Israeli strikes kill 30 in Gaza Strip: health officials

Khan Younis attack
An Israeli air strike has hit a tent encampment sheltering displaced people in Khan Younis. -EPA

Israel has pounded the Gaza Strop with some of its most intense airstrikes since the October ceasefire, killing more than 30 people including three girls from one family, in attacks on houses, tents ​and a police station, Palestinian health officials say.

The Israeli military said it was responding to a breach of the ceasefire the previous day, in which its troops had identified eight ⁠gunmen emerging from a tunnel in Rafah, an area in the south of the enclave controlled by Israeli forces under the truce.

It had targeted commanders, weapons caches and manufacturing sites belonging to Palestinian militant group Hamas and its ally Islamic Jihad, the military said.

Hamas, which retains control of just under half of the Gaza Strip where nearly all its more than two million residents live mainly in makeshift tents and damaged buildings, said Israel had violated the truce. 

It did not say whether any of its members ‌or sites were struck in ​Saturday's attacks.

On Sunday, Israel is due to reopen the Rafah border crossing between the Gaza Strip and Egypt under US President Donald Trump's ‍plan to end the war.

The war began after Hamas-led gunmen attacked southern Israel on October 7, 2023. 

Israeli officials have said the war could resume if Hamas does not lay down its weapons.

Israeli warplanes bombed the Sheikh Radwan police station west of Gaza City, killing 13 people, including five officers, police in Gaza said.

Rescue teams were searching for more casualties at the site, the Hamas-run police said.

Other air strikes hit at least two houses in Gaza City, in northern-central Gaza, and a tent encampment sheltering displaced Palestinians in Khan Younis further south, local officials said.

Video footage from Gaza City showed charred, blackened and destroyed walls at an apartment in a multi-storey building, and debris scattered inside ​it and outside on the street.

Samer al-Atbash said the bodies of his three ​small nieces had been found in the street.

"They say 'ceasefire' and all.

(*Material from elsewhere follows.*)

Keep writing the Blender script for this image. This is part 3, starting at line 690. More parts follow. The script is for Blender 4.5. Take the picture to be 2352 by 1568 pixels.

What did those children do? What did we do?" he said.

The Gaza civil defence rescue ‍service put Saturday's death toll at 32.

Israel said that in Friday's encounter with fighters in Rafah its soldiers killed three and arrested a fourth, described as a Hamas commander. 

Hamas did not comment on the incident.

Dozens of its ​fighters ​have been trapped in tunnels under Rafah since the ceasefire although some ​have since been killed in clashes with Israeli forces.

Violence ​has repeatedly shaken the ceasefire. 

Israeli fire has killed more than 500 people, most of them civilians according to Gazan health officials, and Palestinian militants have killed four Israeli soldiers, according to Israeli authorities.

The two sides have traded blame over truce violations, even as US officials press them to proceed to the next phases of the ceasefire deal, which is meant to end the conflict for good.

The next phase of Trump's Gaza Strip peace plan includes complex issues such as Hamas disarmament, which the group has long rejected, further Israeli withdrawal from the strip and the deployment of an international peacekeeping force.

Reuters reported on Monday that Hamas is seeking to incorporate its 10,000 police officers into the new US-backed Palestinian administration, a demand likely to be opposed by ‍Israel.